**DATASET CONTENT**

▼

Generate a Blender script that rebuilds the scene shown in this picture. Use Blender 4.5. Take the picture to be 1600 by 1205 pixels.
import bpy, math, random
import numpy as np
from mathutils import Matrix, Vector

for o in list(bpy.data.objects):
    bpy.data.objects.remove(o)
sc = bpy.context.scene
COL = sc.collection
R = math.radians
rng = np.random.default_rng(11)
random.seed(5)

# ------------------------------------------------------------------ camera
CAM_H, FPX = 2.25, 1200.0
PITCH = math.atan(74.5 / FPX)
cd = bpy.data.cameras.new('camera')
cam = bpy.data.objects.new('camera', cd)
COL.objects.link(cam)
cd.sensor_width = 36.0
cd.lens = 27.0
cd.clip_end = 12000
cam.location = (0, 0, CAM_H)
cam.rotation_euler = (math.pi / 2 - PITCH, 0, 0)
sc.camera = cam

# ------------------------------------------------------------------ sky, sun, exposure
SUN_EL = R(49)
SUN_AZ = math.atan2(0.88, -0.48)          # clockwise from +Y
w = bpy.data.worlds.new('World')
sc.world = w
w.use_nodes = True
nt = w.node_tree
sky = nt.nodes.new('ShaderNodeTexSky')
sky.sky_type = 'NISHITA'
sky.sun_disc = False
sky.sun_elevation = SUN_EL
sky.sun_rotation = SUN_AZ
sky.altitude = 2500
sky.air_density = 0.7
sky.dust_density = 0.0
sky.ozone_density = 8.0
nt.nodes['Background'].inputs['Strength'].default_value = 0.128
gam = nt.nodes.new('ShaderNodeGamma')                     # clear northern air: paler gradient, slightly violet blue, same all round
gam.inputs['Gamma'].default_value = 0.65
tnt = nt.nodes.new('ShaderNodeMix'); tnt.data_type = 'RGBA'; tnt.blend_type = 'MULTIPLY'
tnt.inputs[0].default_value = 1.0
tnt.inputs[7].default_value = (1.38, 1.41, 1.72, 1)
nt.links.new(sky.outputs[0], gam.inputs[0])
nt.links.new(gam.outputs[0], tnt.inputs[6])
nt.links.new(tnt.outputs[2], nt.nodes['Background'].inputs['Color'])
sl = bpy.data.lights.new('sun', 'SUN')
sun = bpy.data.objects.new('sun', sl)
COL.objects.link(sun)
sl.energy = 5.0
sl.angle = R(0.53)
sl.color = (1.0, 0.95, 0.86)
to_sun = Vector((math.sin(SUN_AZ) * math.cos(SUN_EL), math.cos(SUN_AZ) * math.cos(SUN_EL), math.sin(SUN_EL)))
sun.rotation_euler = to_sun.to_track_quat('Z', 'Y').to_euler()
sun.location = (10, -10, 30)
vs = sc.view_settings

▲

**REQUIRED WORK**
From the listing above, reproduce all the lines exactly.

**REPLY**
Generate a Blender script that rebuilds the scene shown in this picture. Use Blender 4.5. Take the picture to be 1600 by 1205 pixels.
import bpy, math, random
import numpy as np
from mathutils import Matrix, Vector

for o in list(bpy.data.objects):
    bpy.data.objects.remove(o)
sc = bpy.context.scene
COL = sc.collection
R = math.radians
rng = np.random.default_rng(11)
random.seed(5)

# ------------------------------------------------------------------ camera
CAM_H, FPX = 2.25, 1200.0
PITCH = math.atan(74.5 / FPX)
cd = bpy.data.cameras.new('camera')
cam = bpy.data.objects.new('camera', cd)
COL.objects.link(cam)
cd.sensor_width = 36.0
cd.lens = 27.0
cd.clip_end = 12000
cam.location = (0, 0, CAM_H)
cam.rotation_euler = (math.pi / 2 - PITCH, 0, 0)
sc.camera = cam

# ------------------------------------------------------------------ sky, sun, exposure
SUN_EL = R(49)
SUN_AZ = math.atan2(0.88, -0.48)          # clockwise from +Y
w = bpy.data.worlds.new('World')
sc.world = w
w.use_nodes = True
nt = w.node_tree
sky = nt.nodes.new('ShaderNodeTexSky')
sky.sky_type = 'NISHITA'
sky.sun_disc = False
sky.sun_elevation = SUN_EL
sky.sun_rotation = SUN_AZ
sky.altitude = 2500
sky.air_density = 0.7
sky.dust_density = 0.0
sky.ozone_density = 8.0
nt.nodes['Background'].inputs['Strength'].default_value = 0.128
gam = nt.nodes.new('ShaderNodeGamma')                     # clear northern air: paler gradient, slightly violet blue, same all round
gam.inputs['Gamma'].default_value = 0.65
tnt = nt.nodes.new('ShaderNodeMix'); tnt.data_type = 'RGBA'; tnt.blend_type = 'MULTIPLY'
tnt.inputs[0].default_value = 1.0
tnt.inputs[7].default_value = (1.38, 1.41, 1.72, 1)
nt.links.new(sky.outputs[0], gam.inputs[0])
nt.links.new(gam.outputs[0], tnt.inputs[6])
nt.links.new(tnt.outputs[2], nt.nodes['Background'].inputs['Color'])
sl = bpy.data.lights.new('sun', 'SUN')
sun = bpy.data.objects.new('sun', sl)
COL.objects.link(sun)
sl.energy = 5.0
sl.angle = R(0.53)
sl.color = (1.0, 0.95, 0.86)
to_sun = Vector((math.sin(SUN_AZ) * math.cos(SUN_EL), math.cos(SUN_AZ) * math.cos(SUN_EL), math.sin(SUN_EL)))
sun.rotation_euler = to_sun.to_track_quat('Z', 'Y').to_euler()
sun.location = (10, -10, 30)
vs = sc.view_settings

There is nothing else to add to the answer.